**Stated goal**:
Omit all images, then return the remaining material exactly as it stands.

**Data excerpt**:
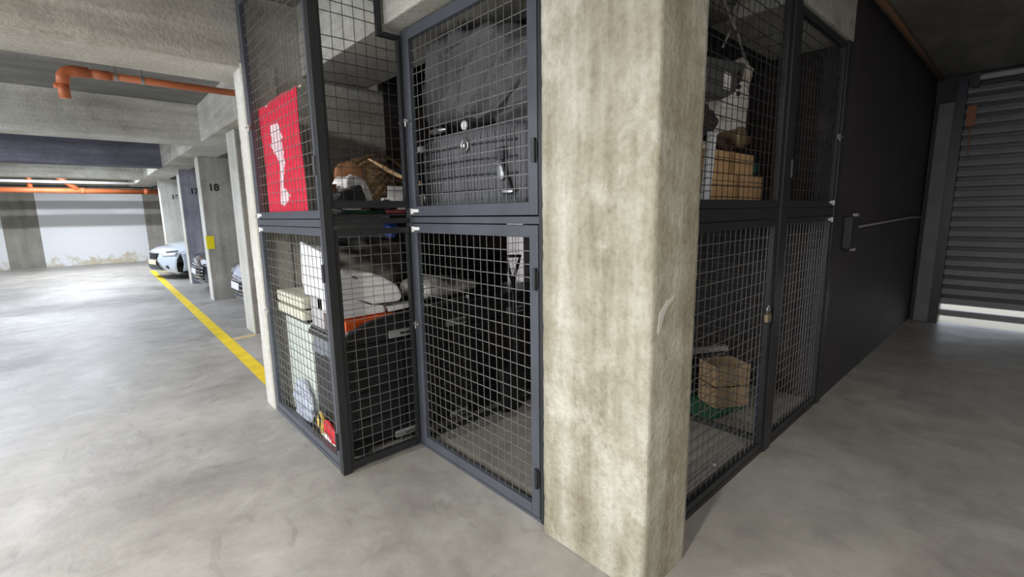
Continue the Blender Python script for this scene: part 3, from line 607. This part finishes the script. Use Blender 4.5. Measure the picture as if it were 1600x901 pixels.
ob('handle', MB().tube([(2.27, hy, .99), (2.235, hy, 1.09), (2.22, hy, 1.145), (2.195, hy, 1.19), (2.35, hy, 1.18), (2.33, hy, 1.13), (2.305, hy, 1.08), (2.28, hy, .99)], .012, 8), M_sh, t, smooth=True)
ob('shaft', MB().tube([(2.275, hy, 1.04), (2.275, hy, .34)], .016, 10), M_sh, t, smooth=True)
ob('shovel_blade', MB().grid(lambda u, v: (2.275+(u-.5)*.24*(1-.15*v), hy+.012+.05*((u-.5)*2)**2*.6, .36-.35*v), 10, 10), M_sh, t, smooth=True, solid=.006)
# ------------------------------------------------------------------ upper shelf behind the big door
M_tarp = mat('dark_grey_canvas', (.072, .073, .078), .66, bump=.25, bscale=70, var=.2)
bag = thing('canvas_bag', 'big bulging dark grey canvas bag on top of the pleated suitcase', 'bag', (1.9, 2.12, 1.95))
def bagf(w, q, n):
    w = w.copy(); w.z += -.06*max(0, -q.y)*1 + .03*q.y
    w.z -= .05*max(0, abs(q.y)-.75)*2
    w.z += .02*math.sin(q.y*3+1)
    if n.x < -.2:
        a = noise.noise(Vector((w.y*3.2+w.z*4.5, w.z*2.2-w.y*2, 5))); b = noise.noise(Vector((w.y*9-w.z*6, w.z*6, 1)))
        w.x += -.05*(1-min(1, abs(a)*4))+.015*b
    return w
bb = MB().blob((1.86, 2.12, 2.225), (.50, 1.04, .52), p=4.6, n=44, wr=.028, wf=4.2, fn=bagf, seed=2)
ob('bag_body', bb, M_tarp, bag, smooth=True)
ob('side_strap', MB().tube([(1.64, 1.72, 2.12), (1.60, 1.85, 2.02), (1.60, 2.0, 1.99), (1.60, 2.12, 2.02)], .012, 8), M_tarp, bag, smooth=True)
sc = thing('pleated_suitcase', 'dark grey ribbed suitcase with silver fittings under the canvas bag', 'suitcase', (1.85, 2.12, 1.5))
def ribs(w, q, n):
    w = w.copy()
    if n.x < -.3: w.x -= .008*math.sin(w.y*205) if abs(q.y) < .93 else 0
    w.z += .018*(1-q.y*q.y) if q.z > .5 else 0
    return w
ob('shell', MB().blob((1.86, 2.14, 1.725), (.50, .98, .43), p=9, n=90, fn=ribs), mat('dark_grey_nylon', (.095, .098, .11), .5, bump=.15, bscale=150), sc, smooth=True)
mb = MB()
for k in range(28): mb.tube([(1.608, 1.74+.0295*k, 1.56), (1.603, 1.74+.0295*k, 1.72), (1.608, 1.74+.0295*k, 1.91)], .0016, 4)
ob('rib_groove_shade', mb, M_steeldk, sc)  # dark lines painted for the shade in the grooves between ribs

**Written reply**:
Continue the Blender Python script for this scene: part 3, from line 607. This part finishes the script. Use Blender 4.5. Measure the picture as if it were 1600x901 pixels.
ob('handle', MB().tube([(2.27, hy, .99), (2.235, hy, 1.09), (2.22, hy, 1.145), (2.195, hy, 1.19), (2.35, hy, 1.18), (2.33, hy, 1.13), (2.305, hy, 1.08), (2.28, hy, .99)], .012, 8), M_sh, t, smooth=True)
ob('shaft', MB().tube([(2.275, hy, 1.04), (2.275, hy, .34)], .016, 10), M_sh, t, smooth=True)
ob('shovel_blade', MB().grid(lambda u, v: (2.275+(u-.5)*.24*(1-.15*v), hy+.012+.05*((u-.5)*2)**2*.6, .36-.35*v), 10, 10), M_sh, t, smooth=True, solid=.006)
# ------------------------------------------------------------------ upper shelf behind the big door
M_tarp = mat('dark_grey_canvas', (.072, .073, .078), .66, bump=.25, bscale=70, var=.2)
bag = thing('canvas_bag', 'big bulging dark grey canvas bag on top of the pleated suitcase', 'bag', (1.9, 2.12, 1.95))
def bagf(w, q, n):
    w = w.copy(); w.z += -.06*max(0, -q.y)*1 + .03*q.y
    w.z -= .05*max(0, abs(q.y)-.75)*2
    w.z += .02*math.sin(q.y*3+1)
    if n.x < -.2:
        a = noise.noise(Vector((w.y*3.2+w.z*4.5, w.z*2.2-w.y*2, 5))); b = noise.noise(Vector((w.y*9-w.z*6, w.z*6, 1)))
        w.x += -.05*(1-min(1, abs(a)*4))+.015*b
    return w
bb = MB().blob((1.86, 2.12, 2.225), (.50, 1.04, .52), p=4.6, n=44, wr=.028, wf=4.2, fn=bagf, seed=2)
ob('bag_body', bb, M_tarp, bag, smooth=True)
ob('side_strap', MB().tube([(1.64, 1.72, 2.12), (1.60, 1.85, 2.02), (1.60, 2.0, 1.99), (1.60, 2.12, 2.02)], .012, 8), M_tarp, bag, smooth=True)
sc = thing('pleated_suitcase', 'dark grey ribbed suitcase with silver fittings under the canvas bag', 'suitcase', (1.85, 2.12, 1.5))
def ribs(w, q, n):
    w = w.copy()
    if n.x < -.3: w.x -= .008*math.sin(w.y*205) if abs(q.y) < .93 else 0
    w.z += .018*(1-q.y*q.y) if q.z > .5 else 0
    return w
ob('shell', MB().blob((1.86, 2.14, 1.725), (.50, .98, .43), p=9, n=90, fn=ribs), mat('dark_grey_nylon', (.095, .098, .11), .5, bump=.15, bscale=150), sc, smooth=True)
mb = MB()
for k in range(28): mb.tube([(1.608, 1.74+.0295*k, 1.56), (1.603, 1.74+.0295*k, 1.72), (1.608, 1.74+.0295*k, 1.91)], .0016, 4)
ob('rib_groove_shade', mb, M_steeldk, sc)  # dark lines painted for the shade in the grooves between ribs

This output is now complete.